Моя деятельность как председателя Совета по науке при Минобрнауки как раз и состояла в том, чтобы налаживать отношения между государством и активно работающими учеными. Например, многое сделано для объективной оценки деятельности научных коллективов; ФАНО опубликовало вменяемый индикативный рейтинг публикационной активности институтов, на что РАН никогда бы не пошла. У Академии наук много сил уходило на распределение полномочий между ней и ФАНО. Кроме того, Академию наук буквально разъедают изнутри проблемы конфликта интересов: лоббирование своих научных направлений избранными членами Академии совершенно неприкрыто. А было бы правильнее было подумать о науке в целом.

4. Насколько сильный удар нанесен Академии?

Нанесен урон репутации не только Академии наук, но и всем действующим сторонам, в том числе властям. То, что у нас сейчас произошло, — совершенно недостойно. Какие-то смешные придирки к процедуре. Никогда такого не было, это я знаю точно. У меня отец академик и дед академик. Дед избирался в 1943 году, во время войны. В том же году, например, Курчатов не прошел в Академию, а он был там очень нужен. Но даже при Сталине ни у кого в мыслях не было фальсифицировать голоса за Курчатова или менять процедуру.

5. Все признают, что количество публикаций российских ученых неизмеримо мало: нас давно обогнал не только Китай, но и Бразилия, догоняет Иран. Академия ссылается на недофинансирование. Какова ваша позиция?

Публикаций российских ученых в мировой научной печати явно недостаточно — по крайней мере если принимать в расчет потенциал, уровень российской науки. У нас традиционно не было принято активно публиковать свои результаты, тем более в зарубежных, наиболее цитируемых журналах. Утверждение, что это из-за недофинансирования, неверное. Я с молодости публиковался в мировых журналах, поэтому меня в мире знают и цитируют. Но многие ученые этого не делали. Поэтому, кстати, им бывает обидно, что в разных индексах относительно молодые ученые часто опережают маститых академиков. Последние выборы в РАН с этой точки зрения были провальными: не были избраны многие ведущие ученые. Оказалось, что чем выше у кандидата параметры цитирования, тем меньше у него шансов войти в Академию. Это никуда не годится!
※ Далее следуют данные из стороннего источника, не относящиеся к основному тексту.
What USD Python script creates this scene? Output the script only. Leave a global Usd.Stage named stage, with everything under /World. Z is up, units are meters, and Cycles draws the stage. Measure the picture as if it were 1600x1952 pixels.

6. Многие выдающиеся ученые, тем не менее, предостерегают от абсолютизации формальных критериев вроде индексов цитирования, поскольку они не могут заменить экспертной оценки.

Не надо противопоставлять формальные критерии и экспертную оценку. МГУ, например, участвует в международных рейтингах университетов, там есть и формальные объективные критерии, и экспертная оценка — примерно поровну.

7. Стоит ли сейчас ставить амбициозные цели — снова сделать российскую науку великой? Если да, то с чего надо начинать?

Основания для этого есть, и более того, такая работа ведется. Одна из ключевых задач —восполнить возрастную яму. У нас есть довольно много грантов для молодых ученых. Ученых в возрасте 35–50 лет мало (из-за перетока кадров за рубеж и в бизнес. — «РР»), но некоторые успешные деятели науки в этом возрасте есть. На мой взгляд, нужно в первую очередь их поддерживать, смело давать им самые ответственные отдельные участки работы. Надо делать ставку на ученых-лидеров среднего возраста, и это повлечет за собой все остальные перемены.